## What the task requires
It is required that the lines from the top of the listing through the line with "written in millimetres" be reproduced exactly, excluding pictures.

## Data provided
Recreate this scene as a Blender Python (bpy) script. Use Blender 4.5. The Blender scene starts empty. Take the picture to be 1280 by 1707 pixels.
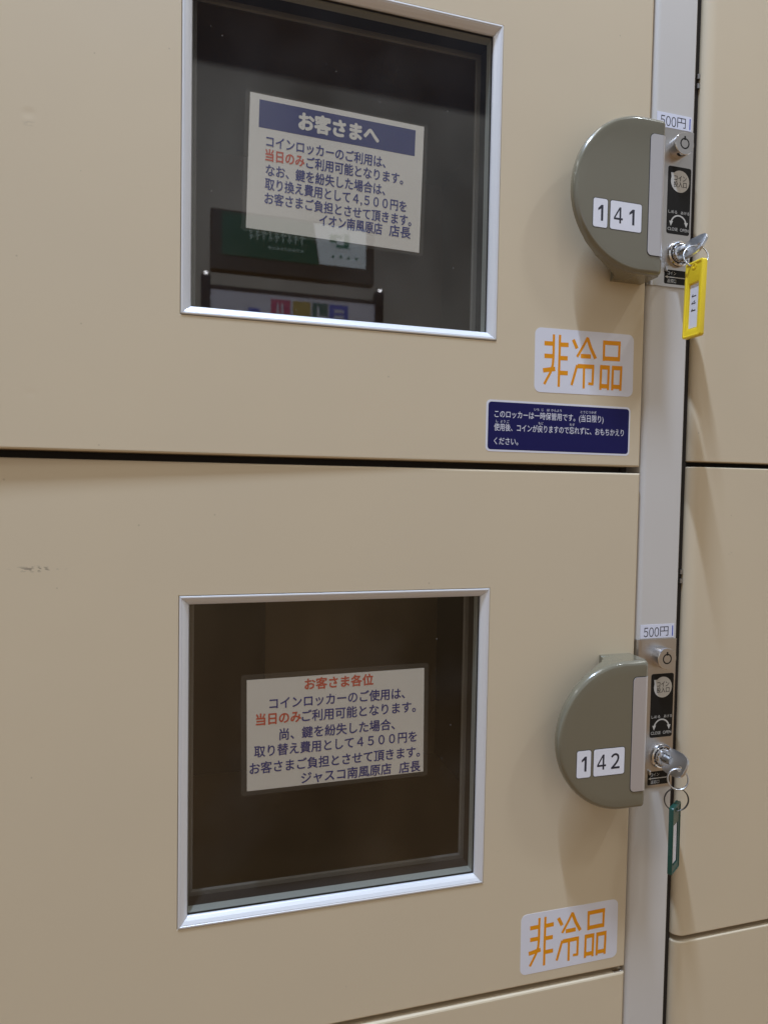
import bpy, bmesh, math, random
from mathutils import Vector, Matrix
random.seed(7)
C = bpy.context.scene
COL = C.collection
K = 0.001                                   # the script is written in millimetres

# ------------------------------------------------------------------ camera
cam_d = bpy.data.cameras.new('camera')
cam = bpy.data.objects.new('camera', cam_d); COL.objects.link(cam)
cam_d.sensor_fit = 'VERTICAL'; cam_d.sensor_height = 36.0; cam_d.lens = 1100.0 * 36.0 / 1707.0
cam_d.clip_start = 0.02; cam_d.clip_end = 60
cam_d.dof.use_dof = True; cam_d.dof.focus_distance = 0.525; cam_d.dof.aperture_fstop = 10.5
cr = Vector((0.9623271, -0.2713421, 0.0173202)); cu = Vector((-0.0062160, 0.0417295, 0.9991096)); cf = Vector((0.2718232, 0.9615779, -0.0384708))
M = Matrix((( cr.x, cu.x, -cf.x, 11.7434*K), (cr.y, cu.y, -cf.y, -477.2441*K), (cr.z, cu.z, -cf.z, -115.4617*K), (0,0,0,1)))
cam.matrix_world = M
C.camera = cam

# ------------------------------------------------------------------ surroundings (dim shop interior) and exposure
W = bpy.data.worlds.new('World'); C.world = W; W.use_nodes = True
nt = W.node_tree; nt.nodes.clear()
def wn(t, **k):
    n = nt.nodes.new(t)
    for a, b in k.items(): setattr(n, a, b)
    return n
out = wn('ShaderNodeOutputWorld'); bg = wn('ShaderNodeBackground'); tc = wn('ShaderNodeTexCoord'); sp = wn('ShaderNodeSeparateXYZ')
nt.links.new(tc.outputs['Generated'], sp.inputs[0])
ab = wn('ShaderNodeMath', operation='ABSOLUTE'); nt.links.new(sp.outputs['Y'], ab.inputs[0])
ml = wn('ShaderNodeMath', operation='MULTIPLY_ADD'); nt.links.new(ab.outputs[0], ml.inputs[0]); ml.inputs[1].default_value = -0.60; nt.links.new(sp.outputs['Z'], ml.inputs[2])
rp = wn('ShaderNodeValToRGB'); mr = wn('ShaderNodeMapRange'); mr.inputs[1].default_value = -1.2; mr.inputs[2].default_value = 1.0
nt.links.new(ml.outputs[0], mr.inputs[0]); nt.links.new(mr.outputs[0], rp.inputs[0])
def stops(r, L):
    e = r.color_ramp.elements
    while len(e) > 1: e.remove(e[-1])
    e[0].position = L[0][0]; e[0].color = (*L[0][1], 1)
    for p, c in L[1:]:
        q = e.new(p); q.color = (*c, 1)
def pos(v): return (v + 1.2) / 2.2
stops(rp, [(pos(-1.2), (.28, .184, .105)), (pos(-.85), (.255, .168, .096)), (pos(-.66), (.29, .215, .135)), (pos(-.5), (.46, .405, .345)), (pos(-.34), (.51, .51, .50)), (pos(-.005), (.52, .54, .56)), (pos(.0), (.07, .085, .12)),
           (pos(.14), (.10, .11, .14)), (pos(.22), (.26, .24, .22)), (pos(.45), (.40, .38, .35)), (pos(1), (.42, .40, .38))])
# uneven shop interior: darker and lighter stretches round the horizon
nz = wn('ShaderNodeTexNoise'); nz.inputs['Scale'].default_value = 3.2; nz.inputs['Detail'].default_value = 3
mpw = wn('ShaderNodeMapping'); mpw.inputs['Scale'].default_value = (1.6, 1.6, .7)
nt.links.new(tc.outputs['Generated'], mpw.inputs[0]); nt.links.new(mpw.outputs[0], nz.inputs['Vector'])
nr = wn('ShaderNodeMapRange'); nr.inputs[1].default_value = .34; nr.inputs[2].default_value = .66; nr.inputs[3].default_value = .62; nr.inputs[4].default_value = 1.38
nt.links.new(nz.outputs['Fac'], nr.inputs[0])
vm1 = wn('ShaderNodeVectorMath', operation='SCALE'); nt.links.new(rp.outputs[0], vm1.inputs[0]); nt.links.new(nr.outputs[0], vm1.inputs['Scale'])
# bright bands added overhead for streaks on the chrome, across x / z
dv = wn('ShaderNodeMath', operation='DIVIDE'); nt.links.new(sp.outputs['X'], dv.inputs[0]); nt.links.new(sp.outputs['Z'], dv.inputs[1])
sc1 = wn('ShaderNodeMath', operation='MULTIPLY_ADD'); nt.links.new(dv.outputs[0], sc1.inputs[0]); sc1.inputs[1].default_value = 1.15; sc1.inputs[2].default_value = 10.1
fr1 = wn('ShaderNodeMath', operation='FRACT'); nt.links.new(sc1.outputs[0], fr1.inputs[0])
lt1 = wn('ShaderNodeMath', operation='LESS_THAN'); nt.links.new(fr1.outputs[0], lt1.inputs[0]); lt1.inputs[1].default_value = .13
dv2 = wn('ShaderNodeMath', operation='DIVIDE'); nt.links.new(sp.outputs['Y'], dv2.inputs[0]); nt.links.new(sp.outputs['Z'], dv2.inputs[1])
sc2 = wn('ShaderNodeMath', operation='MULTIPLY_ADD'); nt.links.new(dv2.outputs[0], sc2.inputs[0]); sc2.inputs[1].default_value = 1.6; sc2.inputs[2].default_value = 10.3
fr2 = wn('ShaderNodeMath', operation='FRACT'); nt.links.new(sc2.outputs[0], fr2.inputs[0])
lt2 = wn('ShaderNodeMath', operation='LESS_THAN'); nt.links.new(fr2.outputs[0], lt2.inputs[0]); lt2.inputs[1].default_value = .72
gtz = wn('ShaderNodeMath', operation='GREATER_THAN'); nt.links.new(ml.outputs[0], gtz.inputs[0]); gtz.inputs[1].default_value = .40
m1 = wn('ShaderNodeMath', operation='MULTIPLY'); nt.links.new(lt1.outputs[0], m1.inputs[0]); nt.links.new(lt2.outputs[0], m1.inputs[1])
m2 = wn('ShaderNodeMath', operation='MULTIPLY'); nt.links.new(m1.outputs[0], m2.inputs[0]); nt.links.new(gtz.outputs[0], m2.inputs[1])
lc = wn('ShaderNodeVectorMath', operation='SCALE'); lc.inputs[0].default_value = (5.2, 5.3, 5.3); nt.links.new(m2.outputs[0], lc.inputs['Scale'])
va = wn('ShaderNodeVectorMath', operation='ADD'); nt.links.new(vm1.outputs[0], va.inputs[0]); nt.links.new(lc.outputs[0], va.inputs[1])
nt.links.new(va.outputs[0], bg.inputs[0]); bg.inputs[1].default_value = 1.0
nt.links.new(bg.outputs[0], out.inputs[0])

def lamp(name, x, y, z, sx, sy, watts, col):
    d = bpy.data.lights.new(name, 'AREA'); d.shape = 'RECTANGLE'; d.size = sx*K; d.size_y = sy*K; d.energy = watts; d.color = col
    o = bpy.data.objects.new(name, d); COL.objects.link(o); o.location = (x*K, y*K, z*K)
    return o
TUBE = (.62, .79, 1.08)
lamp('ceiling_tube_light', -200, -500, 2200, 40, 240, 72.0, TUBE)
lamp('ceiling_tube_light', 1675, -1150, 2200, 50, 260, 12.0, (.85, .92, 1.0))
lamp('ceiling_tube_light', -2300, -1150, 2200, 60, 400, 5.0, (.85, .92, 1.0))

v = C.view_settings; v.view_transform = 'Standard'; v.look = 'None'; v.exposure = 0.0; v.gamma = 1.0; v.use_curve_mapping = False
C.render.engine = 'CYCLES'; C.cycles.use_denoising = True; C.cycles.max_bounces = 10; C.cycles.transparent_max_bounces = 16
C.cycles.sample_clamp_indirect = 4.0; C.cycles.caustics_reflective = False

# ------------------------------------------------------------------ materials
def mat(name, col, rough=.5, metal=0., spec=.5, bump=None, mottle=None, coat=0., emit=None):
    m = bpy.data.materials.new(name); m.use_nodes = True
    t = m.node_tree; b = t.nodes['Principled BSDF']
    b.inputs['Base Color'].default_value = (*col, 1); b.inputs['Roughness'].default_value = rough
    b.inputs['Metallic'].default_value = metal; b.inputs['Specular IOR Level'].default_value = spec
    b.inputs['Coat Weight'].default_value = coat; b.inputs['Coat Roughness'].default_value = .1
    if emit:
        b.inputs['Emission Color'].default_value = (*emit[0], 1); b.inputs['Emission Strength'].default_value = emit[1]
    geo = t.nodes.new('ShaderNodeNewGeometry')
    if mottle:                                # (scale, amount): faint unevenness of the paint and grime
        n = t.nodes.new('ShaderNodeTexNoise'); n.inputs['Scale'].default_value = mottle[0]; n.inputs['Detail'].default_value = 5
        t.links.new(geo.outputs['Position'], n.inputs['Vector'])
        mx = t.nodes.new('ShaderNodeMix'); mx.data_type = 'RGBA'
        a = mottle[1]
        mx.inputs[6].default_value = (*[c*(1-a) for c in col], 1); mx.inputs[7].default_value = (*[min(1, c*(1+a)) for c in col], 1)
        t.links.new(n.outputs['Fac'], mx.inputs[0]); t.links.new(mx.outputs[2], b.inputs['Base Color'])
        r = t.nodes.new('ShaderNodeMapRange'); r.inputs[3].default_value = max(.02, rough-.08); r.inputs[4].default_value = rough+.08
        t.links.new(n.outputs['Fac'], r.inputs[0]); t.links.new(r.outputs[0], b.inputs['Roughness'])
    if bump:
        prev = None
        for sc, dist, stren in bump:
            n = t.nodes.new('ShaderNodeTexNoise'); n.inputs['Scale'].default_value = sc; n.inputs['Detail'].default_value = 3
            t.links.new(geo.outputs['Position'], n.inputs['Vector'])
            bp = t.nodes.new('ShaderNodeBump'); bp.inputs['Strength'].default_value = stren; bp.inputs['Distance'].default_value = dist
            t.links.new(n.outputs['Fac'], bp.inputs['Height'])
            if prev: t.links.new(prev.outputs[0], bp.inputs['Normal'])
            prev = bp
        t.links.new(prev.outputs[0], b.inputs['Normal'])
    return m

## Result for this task
Recreate this scene as a Blender Python (bpy) script. Use Blender 4.5. The Blender scene starts empty. Take the picture to be 1280 by 1707 pixels.
import bpy, bmesh, math, random
from mathutils import Vector, Matrix
random.seed(7)
C = bpy.context.scene
COL = C.collection
K = 0.001                                   # the script is written in millimetres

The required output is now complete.